# [Stated problem]
Going from the top of the data below, give again each line through the one containing "6.74, 6.86).build('trim_cornice', M['back']))", both ends kept.
— Start Information provided —
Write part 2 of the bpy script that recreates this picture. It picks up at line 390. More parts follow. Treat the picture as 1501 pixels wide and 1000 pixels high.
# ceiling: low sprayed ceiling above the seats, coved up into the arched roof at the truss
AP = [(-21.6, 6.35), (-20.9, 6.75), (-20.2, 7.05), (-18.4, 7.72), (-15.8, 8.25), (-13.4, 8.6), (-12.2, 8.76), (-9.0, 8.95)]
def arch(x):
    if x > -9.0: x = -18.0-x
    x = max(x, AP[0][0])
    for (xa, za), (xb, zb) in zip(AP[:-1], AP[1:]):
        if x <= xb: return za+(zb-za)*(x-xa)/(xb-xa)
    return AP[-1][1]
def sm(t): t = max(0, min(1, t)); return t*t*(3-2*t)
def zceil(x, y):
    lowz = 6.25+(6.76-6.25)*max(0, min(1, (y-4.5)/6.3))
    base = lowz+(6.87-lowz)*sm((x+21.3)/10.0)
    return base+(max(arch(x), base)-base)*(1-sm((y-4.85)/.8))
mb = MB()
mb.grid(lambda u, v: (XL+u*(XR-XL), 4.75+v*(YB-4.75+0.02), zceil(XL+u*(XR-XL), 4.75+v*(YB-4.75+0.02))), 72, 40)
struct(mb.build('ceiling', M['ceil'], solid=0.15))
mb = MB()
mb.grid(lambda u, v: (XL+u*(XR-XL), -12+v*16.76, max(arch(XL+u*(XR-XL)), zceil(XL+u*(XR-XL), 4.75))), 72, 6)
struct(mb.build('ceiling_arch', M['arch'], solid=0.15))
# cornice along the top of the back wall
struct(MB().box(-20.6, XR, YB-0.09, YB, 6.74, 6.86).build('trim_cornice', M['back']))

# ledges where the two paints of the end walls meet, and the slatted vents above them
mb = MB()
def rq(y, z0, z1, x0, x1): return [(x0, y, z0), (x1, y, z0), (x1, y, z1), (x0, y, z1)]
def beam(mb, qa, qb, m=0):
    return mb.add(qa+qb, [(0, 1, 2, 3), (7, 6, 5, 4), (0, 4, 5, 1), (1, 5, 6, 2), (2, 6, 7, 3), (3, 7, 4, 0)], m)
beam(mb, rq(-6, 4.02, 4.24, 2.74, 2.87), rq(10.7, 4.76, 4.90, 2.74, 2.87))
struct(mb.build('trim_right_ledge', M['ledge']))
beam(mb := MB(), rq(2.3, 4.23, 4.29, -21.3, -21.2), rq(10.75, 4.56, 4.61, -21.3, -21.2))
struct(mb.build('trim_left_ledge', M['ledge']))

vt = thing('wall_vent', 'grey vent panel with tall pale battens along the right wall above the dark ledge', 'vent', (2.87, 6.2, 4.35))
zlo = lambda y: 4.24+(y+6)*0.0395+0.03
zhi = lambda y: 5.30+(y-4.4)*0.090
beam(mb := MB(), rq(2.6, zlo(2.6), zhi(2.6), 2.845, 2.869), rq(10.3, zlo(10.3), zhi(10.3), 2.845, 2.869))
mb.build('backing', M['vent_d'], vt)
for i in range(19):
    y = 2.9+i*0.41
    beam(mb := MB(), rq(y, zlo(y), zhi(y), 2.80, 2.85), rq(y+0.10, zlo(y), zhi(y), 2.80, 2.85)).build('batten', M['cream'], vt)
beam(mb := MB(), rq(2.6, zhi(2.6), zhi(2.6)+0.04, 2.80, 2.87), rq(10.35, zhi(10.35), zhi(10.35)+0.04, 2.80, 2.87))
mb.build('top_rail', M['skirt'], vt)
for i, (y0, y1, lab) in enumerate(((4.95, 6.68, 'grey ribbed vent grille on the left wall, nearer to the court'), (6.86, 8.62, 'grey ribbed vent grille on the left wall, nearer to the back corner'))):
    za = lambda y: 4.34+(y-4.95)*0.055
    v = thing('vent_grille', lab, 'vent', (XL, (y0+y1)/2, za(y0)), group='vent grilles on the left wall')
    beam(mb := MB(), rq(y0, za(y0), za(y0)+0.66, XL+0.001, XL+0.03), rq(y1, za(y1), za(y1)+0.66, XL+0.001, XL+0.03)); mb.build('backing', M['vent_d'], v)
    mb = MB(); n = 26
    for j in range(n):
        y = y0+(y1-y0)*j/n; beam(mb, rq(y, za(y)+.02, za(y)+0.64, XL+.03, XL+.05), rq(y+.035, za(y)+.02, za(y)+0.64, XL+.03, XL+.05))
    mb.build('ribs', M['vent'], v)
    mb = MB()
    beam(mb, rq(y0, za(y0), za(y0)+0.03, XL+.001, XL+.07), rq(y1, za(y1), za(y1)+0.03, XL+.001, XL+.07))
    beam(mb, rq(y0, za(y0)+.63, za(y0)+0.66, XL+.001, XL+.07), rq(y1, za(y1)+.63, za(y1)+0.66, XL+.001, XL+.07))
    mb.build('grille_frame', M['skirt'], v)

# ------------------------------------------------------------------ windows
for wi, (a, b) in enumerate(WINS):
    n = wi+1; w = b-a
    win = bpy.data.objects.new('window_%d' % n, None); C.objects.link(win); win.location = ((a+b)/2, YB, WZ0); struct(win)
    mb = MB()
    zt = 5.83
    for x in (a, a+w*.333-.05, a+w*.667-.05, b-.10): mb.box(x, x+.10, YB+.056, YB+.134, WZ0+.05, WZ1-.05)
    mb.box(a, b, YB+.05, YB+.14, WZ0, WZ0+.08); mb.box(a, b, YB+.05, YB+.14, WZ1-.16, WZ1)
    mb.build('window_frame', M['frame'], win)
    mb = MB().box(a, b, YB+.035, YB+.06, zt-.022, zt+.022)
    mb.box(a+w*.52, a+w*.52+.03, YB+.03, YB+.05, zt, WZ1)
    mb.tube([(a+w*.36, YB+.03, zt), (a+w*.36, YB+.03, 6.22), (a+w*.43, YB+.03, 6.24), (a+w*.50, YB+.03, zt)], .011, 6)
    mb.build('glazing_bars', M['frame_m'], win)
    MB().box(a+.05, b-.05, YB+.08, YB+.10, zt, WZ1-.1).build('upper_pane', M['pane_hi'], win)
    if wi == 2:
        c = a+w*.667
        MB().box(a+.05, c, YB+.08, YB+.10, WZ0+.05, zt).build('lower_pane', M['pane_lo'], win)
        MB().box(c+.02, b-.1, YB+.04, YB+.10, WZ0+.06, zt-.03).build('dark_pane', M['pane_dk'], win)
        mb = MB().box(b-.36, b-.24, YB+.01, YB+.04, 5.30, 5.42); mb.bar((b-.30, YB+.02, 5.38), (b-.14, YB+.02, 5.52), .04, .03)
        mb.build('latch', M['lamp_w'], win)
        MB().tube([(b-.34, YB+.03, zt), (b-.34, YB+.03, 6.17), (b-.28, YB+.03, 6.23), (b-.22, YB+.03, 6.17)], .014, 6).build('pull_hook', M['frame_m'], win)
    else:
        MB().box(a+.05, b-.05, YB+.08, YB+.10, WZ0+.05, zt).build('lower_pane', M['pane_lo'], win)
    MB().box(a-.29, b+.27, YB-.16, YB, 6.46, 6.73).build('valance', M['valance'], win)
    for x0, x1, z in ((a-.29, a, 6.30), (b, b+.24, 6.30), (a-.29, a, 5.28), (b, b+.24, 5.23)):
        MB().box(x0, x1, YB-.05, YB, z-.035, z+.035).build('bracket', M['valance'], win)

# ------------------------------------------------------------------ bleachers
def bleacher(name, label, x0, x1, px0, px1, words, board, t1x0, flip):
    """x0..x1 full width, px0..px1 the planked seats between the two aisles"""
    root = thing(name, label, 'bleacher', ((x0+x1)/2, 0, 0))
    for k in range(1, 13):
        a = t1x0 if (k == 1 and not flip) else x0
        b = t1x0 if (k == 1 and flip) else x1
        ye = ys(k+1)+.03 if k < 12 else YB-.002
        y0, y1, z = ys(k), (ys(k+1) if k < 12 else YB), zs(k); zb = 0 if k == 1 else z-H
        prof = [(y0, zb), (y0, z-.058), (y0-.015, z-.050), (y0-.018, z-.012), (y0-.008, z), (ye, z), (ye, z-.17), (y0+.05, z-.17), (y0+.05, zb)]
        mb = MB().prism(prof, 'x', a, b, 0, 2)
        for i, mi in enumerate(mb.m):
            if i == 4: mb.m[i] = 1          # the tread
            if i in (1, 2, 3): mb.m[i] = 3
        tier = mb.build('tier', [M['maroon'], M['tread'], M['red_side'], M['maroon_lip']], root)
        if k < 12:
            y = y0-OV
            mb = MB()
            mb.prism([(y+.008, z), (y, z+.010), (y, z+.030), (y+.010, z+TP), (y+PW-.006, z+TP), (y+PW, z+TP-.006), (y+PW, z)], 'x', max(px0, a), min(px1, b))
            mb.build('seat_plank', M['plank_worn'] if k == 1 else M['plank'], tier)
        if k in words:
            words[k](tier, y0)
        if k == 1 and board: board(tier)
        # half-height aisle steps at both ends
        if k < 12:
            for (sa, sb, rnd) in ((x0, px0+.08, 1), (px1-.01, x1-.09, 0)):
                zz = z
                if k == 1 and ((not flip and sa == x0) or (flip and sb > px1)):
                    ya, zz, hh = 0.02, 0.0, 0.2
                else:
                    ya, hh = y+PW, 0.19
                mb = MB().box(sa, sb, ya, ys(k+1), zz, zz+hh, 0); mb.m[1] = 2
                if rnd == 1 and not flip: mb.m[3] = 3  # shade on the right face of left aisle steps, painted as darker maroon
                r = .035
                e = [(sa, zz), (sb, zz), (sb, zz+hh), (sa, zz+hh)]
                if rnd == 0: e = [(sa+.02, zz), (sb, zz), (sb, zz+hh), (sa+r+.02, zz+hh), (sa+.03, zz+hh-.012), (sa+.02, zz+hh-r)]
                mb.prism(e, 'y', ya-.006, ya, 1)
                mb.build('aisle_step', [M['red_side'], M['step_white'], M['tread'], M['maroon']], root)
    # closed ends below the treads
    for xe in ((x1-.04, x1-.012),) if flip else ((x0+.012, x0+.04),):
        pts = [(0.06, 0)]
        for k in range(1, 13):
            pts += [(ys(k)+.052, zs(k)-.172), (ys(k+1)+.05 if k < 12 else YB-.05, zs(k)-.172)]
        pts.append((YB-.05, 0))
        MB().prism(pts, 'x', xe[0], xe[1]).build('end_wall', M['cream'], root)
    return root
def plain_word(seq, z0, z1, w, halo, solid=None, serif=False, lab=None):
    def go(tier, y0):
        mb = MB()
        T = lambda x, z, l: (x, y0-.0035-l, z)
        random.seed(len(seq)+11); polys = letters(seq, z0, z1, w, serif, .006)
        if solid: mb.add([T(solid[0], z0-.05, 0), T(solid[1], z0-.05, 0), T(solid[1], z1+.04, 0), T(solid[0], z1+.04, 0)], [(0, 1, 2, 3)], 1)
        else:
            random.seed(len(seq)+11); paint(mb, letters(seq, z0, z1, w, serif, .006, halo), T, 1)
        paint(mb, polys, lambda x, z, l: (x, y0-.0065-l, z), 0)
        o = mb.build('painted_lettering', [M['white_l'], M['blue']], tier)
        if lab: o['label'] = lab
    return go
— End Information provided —
# [Solution]
Write part 2 of the bpy script that recreates this picture. It picks up at line 390. More parts follow. Treat the picture as 1501 pixels wide and 1000 pixels high.
# ceiling: low sprayed ceiling above the seats, coved up into the arched roof at the truss
AP = [(-21.6, 6.35), (-20.9, 6.75), (-20.2, 7.05), (-18.4, 7.72), (-15.8, 8.25), (-13.4, 8.6), (-12.2, 8.76), (-9.0, 8.95)]
def arch(x):
    if x > -9.0: x = -18.0-x
    x = max(x, AP[0][0])
    for (xa, za), (xb, zb) in zip(AP[:-1], AP[1:]):
        if x <= xb: return za+(zb-za)*(x-xa)/(xb-xa)
    return AP[-1][1]
def sm(t): t = max(0, min(1, t)); return t*t*(3-2*t)
def zceil(x, y):
    lowz = 6.25+(6.76-6.25)*max(0, min(1, (y-4.5)/6.3))
    base = lowz+(6.87-lowz)*sm((x+21.3)/10.0)
    return base+(max(arch(x), base)-base)*(1-sm((y-4.85)/.8))
mb = MB()
mb.grid(lambda u, v: (XL+u*(XR-XL), 4.75+v*(YB-4.75+0.02), zceil(XL+u*(XR-XL), 4.75+v*(YB-4.75+0.02))), 72, 40)
struct(mb.build('ceiling', M['ceil'], solid=0.15))
mb = MB()
mb.grid(lambda u, v: (XL+u*(XR-XL), -12+v*16.76, max(arch(XL+u*(XR-XL)), zceil(XL+u*(XR-XL), 4.75))), 72, 6)
struct(mb.build('ceiling_arch', M['arch'], solid=0.15))
# cornice along the top of the back wall
struct(MB().box(-20.6, XR, YB-0.09, YB, 6.74, 6.86).build('trim_cornice', M['back']))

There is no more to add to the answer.